■ **TASK REQUIREMENTS**
Quote only the lines from the top of the listing below down to and including the line with "arc((W - .30".

■ **DATA SHOWN**

• • • • • • •

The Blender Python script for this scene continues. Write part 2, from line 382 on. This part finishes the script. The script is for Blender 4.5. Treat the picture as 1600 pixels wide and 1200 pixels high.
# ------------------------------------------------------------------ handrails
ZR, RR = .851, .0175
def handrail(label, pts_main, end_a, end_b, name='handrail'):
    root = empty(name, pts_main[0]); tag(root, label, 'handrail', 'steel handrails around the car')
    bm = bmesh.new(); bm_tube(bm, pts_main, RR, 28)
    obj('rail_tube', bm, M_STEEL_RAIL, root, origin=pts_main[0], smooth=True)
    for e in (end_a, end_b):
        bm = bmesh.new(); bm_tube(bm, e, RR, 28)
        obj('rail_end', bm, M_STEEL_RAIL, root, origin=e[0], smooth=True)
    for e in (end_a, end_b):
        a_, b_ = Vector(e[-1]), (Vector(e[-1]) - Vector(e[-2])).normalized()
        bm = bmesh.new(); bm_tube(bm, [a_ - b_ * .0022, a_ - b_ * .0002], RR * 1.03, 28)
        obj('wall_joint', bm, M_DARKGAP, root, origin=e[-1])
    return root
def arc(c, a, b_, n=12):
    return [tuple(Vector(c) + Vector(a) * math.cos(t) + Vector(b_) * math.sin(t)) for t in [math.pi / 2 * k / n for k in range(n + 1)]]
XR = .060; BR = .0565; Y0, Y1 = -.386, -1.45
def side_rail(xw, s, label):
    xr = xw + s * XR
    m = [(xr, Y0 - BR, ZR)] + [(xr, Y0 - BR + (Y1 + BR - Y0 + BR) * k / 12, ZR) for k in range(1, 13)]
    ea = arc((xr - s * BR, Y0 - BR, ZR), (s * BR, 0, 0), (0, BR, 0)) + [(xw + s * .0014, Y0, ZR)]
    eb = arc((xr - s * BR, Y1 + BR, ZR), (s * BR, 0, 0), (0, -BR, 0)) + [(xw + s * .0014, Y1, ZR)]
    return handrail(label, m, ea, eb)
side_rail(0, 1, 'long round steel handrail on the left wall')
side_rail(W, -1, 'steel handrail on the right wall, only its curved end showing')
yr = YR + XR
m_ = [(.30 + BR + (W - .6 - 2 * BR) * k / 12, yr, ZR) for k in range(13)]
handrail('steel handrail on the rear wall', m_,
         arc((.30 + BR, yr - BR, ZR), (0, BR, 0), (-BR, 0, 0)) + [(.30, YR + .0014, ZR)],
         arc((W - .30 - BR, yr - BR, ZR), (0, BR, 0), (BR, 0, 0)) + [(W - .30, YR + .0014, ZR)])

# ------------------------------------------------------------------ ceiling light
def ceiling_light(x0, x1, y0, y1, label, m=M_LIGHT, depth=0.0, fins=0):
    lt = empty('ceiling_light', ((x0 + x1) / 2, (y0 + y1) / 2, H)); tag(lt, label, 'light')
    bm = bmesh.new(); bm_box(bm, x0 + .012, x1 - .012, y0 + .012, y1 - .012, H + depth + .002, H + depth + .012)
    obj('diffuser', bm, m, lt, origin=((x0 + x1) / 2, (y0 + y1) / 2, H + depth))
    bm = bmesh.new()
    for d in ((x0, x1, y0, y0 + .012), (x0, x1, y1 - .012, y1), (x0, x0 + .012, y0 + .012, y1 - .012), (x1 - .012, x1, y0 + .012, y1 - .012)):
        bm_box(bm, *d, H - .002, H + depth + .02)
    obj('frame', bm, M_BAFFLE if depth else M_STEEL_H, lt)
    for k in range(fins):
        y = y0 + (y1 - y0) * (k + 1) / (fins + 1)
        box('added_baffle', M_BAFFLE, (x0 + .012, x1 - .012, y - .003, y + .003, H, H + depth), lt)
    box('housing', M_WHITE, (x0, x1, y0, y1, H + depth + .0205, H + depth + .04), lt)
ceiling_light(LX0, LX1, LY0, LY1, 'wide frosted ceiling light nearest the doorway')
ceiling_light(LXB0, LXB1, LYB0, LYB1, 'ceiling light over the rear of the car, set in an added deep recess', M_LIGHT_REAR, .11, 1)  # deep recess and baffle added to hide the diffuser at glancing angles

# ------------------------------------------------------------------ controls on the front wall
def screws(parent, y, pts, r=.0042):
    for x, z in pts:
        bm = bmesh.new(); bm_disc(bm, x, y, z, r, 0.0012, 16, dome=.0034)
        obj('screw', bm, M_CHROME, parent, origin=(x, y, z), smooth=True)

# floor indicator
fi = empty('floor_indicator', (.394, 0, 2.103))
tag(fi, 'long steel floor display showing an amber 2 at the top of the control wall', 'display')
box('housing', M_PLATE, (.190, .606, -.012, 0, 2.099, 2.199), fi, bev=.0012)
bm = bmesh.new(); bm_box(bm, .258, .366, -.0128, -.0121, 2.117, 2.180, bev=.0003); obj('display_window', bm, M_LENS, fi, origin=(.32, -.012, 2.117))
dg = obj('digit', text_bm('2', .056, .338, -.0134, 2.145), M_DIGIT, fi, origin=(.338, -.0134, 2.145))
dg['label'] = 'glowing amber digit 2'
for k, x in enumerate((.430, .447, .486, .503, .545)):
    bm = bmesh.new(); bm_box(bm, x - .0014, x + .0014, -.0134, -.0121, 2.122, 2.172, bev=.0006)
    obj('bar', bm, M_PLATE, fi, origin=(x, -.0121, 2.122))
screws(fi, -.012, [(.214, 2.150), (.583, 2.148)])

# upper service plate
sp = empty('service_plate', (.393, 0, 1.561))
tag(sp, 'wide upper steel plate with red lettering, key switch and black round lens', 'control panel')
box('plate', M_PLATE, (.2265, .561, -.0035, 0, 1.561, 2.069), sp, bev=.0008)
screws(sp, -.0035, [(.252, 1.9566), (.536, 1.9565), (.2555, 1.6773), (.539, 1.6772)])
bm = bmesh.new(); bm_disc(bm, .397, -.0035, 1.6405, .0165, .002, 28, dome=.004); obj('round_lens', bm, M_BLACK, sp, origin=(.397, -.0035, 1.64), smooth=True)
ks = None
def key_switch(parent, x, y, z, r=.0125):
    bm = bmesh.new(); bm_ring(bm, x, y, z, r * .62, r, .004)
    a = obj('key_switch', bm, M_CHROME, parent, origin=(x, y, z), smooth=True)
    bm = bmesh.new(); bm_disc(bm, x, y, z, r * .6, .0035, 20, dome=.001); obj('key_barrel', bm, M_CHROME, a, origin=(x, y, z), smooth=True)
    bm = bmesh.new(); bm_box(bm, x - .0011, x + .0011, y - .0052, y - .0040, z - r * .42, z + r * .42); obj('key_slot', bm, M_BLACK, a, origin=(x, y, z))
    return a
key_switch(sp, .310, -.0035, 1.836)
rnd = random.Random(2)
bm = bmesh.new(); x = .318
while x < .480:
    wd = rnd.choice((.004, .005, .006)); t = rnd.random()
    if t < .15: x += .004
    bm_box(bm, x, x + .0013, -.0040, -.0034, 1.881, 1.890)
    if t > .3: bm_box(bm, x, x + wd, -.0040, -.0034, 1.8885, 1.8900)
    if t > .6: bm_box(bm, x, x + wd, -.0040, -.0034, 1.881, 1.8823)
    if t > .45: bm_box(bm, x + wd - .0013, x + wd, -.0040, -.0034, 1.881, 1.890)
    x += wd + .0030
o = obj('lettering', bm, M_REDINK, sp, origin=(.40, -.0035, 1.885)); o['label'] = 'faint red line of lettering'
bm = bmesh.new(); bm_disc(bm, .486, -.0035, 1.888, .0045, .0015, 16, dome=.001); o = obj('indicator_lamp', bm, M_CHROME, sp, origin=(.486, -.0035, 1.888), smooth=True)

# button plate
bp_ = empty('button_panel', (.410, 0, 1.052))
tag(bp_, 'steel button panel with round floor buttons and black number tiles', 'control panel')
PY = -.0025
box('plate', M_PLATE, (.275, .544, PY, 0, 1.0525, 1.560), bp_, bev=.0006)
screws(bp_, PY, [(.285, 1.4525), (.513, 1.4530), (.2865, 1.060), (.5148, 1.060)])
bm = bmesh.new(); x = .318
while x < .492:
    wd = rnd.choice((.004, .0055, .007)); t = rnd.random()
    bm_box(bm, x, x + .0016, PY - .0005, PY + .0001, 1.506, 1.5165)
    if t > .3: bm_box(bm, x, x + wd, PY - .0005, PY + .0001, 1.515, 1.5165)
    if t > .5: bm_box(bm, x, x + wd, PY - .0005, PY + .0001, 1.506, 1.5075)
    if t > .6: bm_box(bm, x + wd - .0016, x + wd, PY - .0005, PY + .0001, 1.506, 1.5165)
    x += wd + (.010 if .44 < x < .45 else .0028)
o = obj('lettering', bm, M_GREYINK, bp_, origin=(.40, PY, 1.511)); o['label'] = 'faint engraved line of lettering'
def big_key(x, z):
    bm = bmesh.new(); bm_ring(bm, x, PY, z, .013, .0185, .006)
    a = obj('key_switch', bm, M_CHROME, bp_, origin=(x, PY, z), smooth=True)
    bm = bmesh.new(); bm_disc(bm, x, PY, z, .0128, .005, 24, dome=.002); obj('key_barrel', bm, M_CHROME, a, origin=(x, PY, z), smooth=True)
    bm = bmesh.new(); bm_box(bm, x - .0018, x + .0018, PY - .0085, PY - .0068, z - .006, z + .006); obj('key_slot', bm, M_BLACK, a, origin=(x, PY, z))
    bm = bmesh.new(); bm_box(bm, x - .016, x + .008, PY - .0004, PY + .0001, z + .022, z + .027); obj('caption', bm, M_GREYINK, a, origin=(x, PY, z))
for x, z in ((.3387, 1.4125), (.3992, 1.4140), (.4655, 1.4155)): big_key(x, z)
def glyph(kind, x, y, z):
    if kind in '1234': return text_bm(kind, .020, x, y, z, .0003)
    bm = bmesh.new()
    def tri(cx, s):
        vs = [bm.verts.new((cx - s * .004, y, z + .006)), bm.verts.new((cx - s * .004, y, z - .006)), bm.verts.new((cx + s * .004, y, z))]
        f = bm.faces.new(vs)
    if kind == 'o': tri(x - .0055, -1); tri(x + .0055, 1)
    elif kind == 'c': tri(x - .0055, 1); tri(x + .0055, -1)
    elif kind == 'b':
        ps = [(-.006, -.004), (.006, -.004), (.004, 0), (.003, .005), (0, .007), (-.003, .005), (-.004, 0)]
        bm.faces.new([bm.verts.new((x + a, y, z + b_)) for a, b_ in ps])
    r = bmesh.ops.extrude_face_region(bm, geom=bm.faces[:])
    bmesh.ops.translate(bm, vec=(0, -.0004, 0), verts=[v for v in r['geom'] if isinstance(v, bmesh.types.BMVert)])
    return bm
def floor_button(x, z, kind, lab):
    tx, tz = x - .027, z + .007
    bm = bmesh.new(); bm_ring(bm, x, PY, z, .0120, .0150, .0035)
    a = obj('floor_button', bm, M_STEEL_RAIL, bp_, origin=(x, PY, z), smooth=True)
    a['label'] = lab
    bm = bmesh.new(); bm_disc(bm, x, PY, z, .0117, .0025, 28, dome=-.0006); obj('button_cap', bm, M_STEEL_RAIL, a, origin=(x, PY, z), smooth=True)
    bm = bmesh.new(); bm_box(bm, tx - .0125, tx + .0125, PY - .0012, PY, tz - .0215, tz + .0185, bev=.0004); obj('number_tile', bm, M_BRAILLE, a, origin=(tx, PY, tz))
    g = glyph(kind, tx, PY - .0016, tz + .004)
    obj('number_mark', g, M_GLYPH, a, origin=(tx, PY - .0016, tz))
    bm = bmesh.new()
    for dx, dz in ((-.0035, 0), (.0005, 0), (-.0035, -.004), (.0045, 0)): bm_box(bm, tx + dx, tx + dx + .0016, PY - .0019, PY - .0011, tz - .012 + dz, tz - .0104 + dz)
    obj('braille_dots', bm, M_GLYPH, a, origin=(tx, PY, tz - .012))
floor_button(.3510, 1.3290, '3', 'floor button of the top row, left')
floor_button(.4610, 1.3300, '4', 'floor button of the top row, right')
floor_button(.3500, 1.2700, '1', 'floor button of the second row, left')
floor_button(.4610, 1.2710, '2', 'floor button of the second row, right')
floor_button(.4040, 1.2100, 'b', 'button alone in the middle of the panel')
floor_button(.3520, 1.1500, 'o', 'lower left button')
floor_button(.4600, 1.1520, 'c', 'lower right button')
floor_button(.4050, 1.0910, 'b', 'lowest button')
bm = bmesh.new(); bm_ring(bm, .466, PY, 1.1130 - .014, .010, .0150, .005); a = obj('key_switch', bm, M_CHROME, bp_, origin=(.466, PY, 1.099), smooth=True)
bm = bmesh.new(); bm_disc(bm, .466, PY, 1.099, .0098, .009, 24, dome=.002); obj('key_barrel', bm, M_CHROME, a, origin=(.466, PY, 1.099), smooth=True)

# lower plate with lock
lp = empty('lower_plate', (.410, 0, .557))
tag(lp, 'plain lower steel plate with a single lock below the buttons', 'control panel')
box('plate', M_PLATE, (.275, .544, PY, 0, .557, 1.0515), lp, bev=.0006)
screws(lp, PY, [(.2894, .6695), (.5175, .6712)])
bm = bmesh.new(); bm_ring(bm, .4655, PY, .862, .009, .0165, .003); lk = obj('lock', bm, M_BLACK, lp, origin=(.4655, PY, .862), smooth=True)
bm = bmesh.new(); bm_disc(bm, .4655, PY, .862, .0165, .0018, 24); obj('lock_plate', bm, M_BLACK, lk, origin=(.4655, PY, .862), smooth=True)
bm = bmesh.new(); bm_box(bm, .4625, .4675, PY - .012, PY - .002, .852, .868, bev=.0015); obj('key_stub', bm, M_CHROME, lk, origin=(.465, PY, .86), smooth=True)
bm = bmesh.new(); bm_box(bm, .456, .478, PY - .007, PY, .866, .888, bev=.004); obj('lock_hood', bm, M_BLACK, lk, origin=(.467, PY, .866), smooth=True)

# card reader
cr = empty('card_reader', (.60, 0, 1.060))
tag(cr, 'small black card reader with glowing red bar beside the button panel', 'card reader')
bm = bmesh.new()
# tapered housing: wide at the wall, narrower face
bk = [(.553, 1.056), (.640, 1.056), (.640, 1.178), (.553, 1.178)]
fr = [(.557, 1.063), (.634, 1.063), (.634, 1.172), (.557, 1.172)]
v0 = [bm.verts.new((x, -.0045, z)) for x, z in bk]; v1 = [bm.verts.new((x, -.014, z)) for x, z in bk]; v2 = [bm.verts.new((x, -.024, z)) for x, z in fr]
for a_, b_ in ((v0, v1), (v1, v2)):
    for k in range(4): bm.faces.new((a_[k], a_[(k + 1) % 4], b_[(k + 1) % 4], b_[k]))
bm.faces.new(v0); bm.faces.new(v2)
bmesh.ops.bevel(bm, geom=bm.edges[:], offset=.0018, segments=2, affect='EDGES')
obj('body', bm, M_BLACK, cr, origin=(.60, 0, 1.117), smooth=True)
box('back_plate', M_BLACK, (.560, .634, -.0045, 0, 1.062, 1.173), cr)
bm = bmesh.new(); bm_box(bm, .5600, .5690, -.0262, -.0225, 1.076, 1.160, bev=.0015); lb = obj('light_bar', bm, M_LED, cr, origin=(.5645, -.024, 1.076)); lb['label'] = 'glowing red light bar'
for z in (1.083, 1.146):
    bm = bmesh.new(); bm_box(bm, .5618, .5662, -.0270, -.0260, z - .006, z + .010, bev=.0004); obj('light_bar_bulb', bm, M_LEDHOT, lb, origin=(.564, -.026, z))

• • • • • • •

■ **TASK OUTPUT**
The Blender Python script for this scene continues. Write part 2, from line 382 on. This part finishes the script. The script is for Blender 4.5. Treat the picture as 1600 pixels wide and 1200 pixels high.
# ------------------------------------------------------------------ handrails
ZR, RR = .851, .0175
def handrail(label, pts_main, end_a, end_b, name='handrail'):
    root = empty(name, pts_main[0]); tag(root, label, 'handrail', 'steel handrails around the car')
    bm = bmesh.new(); bm_tube(bm, pts_main, RR, 28)
    obj('rail_tube', bm, M_STEEL_RAIL, root, origin=pts_main[0], smooth=True)
    for e in (end_a, end_b):
        bm = bmesh.new(); bm_tube(bm, e, RR, 28)
        obj('rail_end', bm, M_STEEL_RAIL, root, origin=e[0], smooth=True)
    for e in (end_a, end_b):
        a_, b_ = Vector(e[-1]), (Vector(e[-1]) - Vector(e[-2])).normalized()
        bm = bmesh.new(); bm_tube(bm, [a_ - b_ * .0022, a_ - b_ * .0002], RR * 1.03, 28)
        obj('wall_joint', bm, M_DARKGAP, root, origin=e[-1])
    return root
def arc(c, a, b_, n=12):
    return [tuple(Vector(c) + Vector(a) * math.cos(t) + Vector(b_) * math.sin(t)) for t in [math.pi / 2 * k / n for k in range(n + 1)]]
XR = .060; BR = .0565; Y0, Y1 = -.386, -1.45
def side_rail(xw, s, label):
    xr = xw + s * XR
    m = [(xr, Y0 - BR, ZR)] + [(xr, Y0 - BR + (Y1 + BR - Y0 + BR) * k / 12, ZR) for k in range(1, 13)]
    ea = arc((xr - s * BR, Y0 - BR, ZR), (s * BR, 0, 0), (0, BR, 0)) + [(xw + s * .0014, Y0, ZR)]
    eb = arc((xr - s * BR, Y1 + BR, ZR), (s * BR, 0, 0), (0, -BR, 0)) + [(xw + s * .0014, Y1, ZR)]
    return handrail(label, m, ea, eb)
side_rail(0, 1, 'long round steel handrail on the left wall')
side_rail(W, -1, 'steel handrail on the right wall, only its curved end showing')
yr = YR + XR
m_ = [(.30 + BR + (W - .6 - 2 * BR) * k / 12, yr, ZR) for k in range(13)]
handrail('steel handrail on the rear wall', m_,
         arc((.30 + BR, yr - BR, ZR), (0, BR, 0), (-BR, 0, 0)) + [(.30, YR + .0014, ZR)],
         arc((W - .30 - BR, yr - BR, ZR), (0, BR, 0), (BR, 0, 0)) + [(W - .30, YR + .0014, ZR)])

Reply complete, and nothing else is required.